Our children are lucky. They get to spend time with beautiful materials in a beautiful space. I have always been enamoured with the golden beads. In my early days when I was learning to become a Montessori teacher I spent a lot of time with the golden beads. The bead cabinet in my training classroom was all made of glass. They were shiny. The glass beads cool to the touch, and they made a beautiful sound when they clinked together. I was desperate to have glass beads in my own classroom one day and I promised myself I would. That was until I learned how impractical they are and how often they get dropped and break. I still would have committed to them except replacing glass beads is impossible. The beads would have to be taken apart and rewired. We have all the golden bead material in our classroom. It's not glass, it's plastic but it is still beautiful and the children are equally drawn to it. Getting to work with the golden beads represents growth and new responsibility in the classroom. It is regarded as 'big' work.
Collecting hundreds from the bead cabinet |
As an extension of this work, after I have already given the initial presentation. I like to have the child go to the bead cabinet and math shelf to build their own set. I find the concept really lands with the child when they can count and see ten units makes a ten and ten tens makes a hundred and ten hundreds makes a thousand.
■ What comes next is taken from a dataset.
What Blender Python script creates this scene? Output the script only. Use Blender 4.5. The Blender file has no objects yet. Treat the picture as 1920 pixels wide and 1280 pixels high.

In this photo, that is what my friend Edward is doing. The purpose of this exercise is help the child understand the decimal system by showing that after nine a new category or power of ten is created. Another exercise that happens during this period is the teaching of the written symbol for the powers of ten. We have beautiful wooden number cards one, ten, one hundred and one thousand. The numerals from one to nine are in green (ones), ten to ninety in blue (tens), one hundred to nine hundred in red (hundreds), one thousand to nine thousand in green (thousands). The child will then practice laying the number cards out in the correct order from left to right and when confident they will then be invited to add the quantity to the number as shown in the picture below. This is such an "aha" moment for the child to see the written number and quantity together. We call this work the 'Bird's Eye View' |
Adding golden beads (quantity) with number |
Bird's Eye View |
My friend Edward, is immensely proud of his work as he should be. This work took the better part of the morning to do and his commitment and focus was unwavering.
*Please note ~ Permission was granted to post pictures of my friend Edward for this post. It is our policy to always protect children around social media and if I post pictures of our classroom I will never post anyone's face without permission from parents.